┌──
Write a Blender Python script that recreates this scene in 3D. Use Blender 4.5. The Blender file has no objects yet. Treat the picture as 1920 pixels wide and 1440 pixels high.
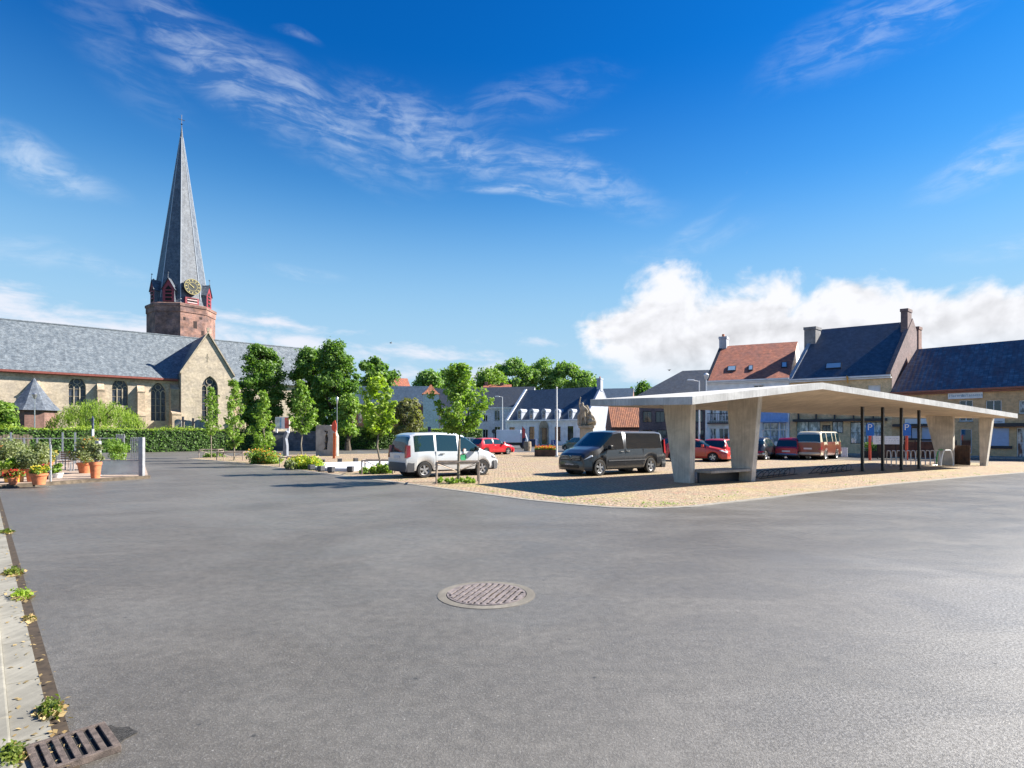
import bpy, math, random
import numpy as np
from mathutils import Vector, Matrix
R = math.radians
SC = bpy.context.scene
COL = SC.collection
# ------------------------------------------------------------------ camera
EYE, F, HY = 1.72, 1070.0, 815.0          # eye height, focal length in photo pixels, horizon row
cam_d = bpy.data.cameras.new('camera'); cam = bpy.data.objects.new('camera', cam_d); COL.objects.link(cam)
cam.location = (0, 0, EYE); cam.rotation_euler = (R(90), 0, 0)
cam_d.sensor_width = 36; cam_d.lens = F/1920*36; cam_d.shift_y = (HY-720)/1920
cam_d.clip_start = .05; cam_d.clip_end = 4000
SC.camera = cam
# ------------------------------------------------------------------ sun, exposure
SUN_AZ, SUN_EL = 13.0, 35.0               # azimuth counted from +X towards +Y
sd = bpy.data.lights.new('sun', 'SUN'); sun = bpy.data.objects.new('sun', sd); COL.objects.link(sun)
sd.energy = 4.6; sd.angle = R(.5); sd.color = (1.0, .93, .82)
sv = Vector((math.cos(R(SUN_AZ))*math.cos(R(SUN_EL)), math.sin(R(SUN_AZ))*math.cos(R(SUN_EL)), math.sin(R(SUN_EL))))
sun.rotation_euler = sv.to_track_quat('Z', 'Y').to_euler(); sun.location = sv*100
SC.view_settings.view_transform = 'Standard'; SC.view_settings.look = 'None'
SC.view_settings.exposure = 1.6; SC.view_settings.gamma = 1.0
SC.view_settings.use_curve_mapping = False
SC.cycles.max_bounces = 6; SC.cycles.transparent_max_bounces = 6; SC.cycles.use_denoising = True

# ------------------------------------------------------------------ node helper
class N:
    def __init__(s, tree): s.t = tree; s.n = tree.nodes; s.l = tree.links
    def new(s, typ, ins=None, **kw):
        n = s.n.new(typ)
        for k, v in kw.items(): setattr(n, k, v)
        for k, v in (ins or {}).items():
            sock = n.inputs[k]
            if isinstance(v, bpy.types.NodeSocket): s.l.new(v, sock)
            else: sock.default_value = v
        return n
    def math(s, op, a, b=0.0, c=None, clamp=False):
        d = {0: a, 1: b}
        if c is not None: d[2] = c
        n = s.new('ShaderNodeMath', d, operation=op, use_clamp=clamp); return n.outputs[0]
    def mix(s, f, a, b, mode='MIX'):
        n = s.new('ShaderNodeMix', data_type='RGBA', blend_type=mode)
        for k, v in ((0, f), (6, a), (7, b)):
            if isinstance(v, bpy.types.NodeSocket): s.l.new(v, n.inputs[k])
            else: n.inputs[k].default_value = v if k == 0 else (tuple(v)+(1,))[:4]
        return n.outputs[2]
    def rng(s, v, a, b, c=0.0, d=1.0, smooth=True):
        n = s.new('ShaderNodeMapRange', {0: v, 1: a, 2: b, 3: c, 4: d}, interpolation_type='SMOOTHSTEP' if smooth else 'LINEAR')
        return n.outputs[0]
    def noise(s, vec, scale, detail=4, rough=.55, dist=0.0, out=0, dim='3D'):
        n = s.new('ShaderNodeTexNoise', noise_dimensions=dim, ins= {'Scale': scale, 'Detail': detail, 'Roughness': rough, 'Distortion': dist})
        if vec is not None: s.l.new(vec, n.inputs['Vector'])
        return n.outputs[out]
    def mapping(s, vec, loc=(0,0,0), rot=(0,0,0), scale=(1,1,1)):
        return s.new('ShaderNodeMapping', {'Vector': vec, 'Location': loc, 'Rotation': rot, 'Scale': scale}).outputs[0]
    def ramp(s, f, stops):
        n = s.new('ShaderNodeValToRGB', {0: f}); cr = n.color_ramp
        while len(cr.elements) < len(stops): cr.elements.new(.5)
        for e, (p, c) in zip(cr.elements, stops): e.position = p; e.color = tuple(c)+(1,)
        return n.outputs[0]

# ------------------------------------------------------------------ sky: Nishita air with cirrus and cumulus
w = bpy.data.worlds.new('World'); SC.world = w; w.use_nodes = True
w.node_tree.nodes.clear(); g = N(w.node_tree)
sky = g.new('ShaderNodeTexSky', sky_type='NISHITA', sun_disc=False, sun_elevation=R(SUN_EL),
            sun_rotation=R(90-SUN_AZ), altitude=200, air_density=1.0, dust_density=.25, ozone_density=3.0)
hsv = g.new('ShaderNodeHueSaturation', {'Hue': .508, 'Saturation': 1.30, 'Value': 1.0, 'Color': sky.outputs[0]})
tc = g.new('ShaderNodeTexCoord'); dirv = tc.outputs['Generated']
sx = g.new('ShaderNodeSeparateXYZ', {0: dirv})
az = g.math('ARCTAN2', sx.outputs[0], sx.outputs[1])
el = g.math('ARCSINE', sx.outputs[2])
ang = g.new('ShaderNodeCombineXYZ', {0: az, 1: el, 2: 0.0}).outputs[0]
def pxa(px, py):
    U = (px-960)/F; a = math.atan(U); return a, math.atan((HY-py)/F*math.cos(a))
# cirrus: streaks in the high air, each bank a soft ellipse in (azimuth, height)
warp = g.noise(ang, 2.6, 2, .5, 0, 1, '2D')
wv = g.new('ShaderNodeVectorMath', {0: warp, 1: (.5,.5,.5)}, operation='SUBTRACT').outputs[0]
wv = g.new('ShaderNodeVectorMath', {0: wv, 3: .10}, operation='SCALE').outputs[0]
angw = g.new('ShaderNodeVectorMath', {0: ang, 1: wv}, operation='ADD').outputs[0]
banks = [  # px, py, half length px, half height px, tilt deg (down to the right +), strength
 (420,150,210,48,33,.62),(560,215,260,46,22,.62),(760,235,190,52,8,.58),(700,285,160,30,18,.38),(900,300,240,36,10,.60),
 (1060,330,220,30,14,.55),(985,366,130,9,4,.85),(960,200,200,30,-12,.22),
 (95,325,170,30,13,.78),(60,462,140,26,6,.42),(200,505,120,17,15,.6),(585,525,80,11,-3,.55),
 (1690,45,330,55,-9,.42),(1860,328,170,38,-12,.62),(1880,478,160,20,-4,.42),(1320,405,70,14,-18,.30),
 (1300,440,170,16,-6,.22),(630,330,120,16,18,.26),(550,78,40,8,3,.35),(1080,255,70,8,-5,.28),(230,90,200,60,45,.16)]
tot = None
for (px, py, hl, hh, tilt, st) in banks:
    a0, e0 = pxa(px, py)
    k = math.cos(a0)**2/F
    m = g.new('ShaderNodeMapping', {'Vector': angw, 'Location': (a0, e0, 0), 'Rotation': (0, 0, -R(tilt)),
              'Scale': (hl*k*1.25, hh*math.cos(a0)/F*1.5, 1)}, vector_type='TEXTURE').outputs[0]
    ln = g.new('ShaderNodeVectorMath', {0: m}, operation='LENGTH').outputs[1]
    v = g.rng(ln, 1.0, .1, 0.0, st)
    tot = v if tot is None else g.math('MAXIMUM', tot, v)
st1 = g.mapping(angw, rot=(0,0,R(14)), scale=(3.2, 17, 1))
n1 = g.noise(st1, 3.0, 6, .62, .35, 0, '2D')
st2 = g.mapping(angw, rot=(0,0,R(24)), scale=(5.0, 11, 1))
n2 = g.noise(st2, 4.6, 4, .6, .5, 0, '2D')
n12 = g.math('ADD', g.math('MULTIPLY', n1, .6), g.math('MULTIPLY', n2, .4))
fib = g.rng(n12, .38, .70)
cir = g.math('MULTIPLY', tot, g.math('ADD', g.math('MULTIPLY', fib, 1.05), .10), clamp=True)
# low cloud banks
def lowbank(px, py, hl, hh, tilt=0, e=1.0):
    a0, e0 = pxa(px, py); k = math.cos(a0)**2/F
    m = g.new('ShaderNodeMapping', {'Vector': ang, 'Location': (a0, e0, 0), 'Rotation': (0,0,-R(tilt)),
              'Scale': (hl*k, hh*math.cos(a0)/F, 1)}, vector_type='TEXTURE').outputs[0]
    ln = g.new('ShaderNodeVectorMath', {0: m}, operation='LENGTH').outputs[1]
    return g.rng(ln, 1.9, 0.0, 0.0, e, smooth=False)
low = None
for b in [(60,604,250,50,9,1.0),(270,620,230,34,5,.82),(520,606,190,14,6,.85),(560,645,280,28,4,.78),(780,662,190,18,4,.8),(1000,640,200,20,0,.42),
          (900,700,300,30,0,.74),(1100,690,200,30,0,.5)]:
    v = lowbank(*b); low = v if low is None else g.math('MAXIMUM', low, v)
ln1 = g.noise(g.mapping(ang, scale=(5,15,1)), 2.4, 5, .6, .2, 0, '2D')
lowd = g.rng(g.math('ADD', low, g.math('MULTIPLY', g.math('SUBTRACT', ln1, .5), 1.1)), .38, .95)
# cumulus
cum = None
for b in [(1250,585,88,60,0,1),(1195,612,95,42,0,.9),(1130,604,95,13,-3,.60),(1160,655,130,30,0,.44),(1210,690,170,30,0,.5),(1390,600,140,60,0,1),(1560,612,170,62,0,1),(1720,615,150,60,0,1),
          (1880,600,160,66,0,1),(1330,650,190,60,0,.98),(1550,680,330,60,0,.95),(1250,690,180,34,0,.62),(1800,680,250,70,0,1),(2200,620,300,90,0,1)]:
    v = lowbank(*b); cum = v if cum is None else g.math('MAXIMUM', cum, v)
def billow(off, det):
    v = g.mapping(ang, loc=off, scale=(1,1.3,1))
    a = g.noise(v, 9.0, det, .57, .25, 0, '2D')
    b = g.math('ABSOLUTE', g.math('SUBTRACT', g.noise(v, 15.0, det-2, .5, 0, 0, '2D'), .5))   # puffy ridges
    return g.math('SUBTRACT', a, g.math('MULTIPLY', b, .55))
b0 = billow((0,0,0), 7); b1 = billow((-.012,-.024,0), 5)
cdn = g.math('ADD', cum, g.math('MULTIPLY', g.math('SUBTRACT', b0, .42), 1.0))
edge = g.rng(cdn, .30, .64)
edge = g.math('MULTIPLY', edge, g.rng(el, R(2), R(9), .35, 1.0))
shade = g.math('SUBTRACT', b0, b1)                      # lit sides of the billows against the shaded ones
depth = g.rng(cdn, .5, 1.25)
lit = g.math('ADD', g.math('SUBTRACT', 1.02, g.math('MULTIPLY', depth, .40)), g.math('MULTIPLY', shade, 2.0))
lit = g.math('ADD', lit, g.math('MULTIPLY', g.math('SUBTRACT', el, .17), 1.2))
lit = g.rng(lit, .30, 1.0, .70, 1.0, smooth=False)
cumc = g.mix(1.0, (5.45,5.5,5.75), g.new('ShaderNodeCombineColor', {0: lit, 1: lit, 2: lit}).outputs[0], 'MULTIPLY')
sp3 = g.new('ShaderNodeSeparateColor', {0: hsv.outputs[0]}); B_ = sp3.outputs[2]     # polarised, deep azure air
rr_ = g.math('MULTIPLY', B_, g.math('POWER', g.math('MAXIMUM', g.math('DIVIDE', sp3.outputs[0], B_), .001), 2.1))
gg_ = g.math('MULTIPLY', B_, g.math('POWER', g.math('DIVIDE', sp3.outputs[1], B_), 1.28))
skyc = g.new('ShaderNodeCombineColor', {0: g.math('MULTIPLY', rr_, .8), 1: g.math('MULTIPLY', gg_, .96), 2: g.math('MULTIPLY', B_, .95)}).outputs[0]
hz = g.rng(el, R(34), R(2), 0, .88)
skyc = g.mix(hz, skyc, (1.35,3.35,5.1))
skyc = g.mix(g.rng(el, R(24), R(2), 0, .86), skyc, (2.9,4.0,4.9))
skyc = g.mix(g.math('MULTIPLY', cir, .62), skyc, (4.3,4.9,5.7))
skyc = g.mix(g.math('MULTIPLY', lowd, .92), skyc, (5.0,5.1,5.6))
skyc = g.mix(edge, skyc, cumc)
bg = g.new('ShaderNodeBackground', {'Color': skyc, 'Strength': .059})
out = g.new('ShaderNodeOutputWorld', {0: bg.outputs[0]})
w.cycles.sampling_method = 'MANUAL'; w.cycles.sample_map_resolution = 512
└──
**Task prompt:** Everything from the first line of the listing above through the line that contains "SC.cycles.max_bounces = 6;" is to be restated word for word, minus the pictures.

**Written answer:**
Write a Blender Python script that recreates this scene in 3D. Use Blender 4.5. The Blender file has no objects yet. Treat the picture as 1920 pixels wide and 1440 pixels high.
import bpy, math, random
import numpy as np
from mathutils import Vector, Matrix
R = math.radians
SC = bpy.context.scene
COL = SC.collection
# ------------------------------------------------------------------ camera
EYE, F, HY = 1.72, 1070.0, 815.0          # eye height, focal length in photo pixels, horizon row
cam_d = bpy.data.cameras.new('camera'); cam = bpy.data.objects.new('camera', cam_d); COL.objects.link(cam)
cam.location = (0, 0, EYE); cam.rotation_euler = (R(90), 0, 0)
cam_d.sensor_width = 36; cam_d.lens = F/1920*36; cam_d.shift_y = (HY-720)/1920
cam_d.clip_start = .05; cam_d.clip_end = 4000
SC.camera = cam
# ------------------------------------------------------------------ sun, exposure
SUN_AZ, SUN_EL = 13.0, 35.0               # azimuth counted from +X towards +Y
sd = bpy.data.lights.new('sun', 'SUN'); sun = bpy.data.objects.new('sun', sd); COL.objects.link(sun)
sd.energy = 4.6; sd.angle = R(.5); sd.color = (1.0, .93, .82)
sv = Vector((math.cos(R(SUN_AZ))*math.cos(R(SUN_EL)), math.sin(R(SUN_AZ))*math.cos(R(SUN_EL)), math.sin(R(SUN_EL))))
sun.rotation_euler = sv.to_track_quat('Z', 'Y').to_euler(); sun.location = sv*100
SC.view_settings.view_transform = 'Standard'; SC.view_settings.look = 'None'
SC.view_settings.exposure = 1.6; SC.view_settings.gamma = 1.0
SC.view_settings.use_curve_mapping = False
SC.cycles.max_bounces = 6; SC.cycles.transparent_max_bounces = 6; SC.cycles.use_denoising = True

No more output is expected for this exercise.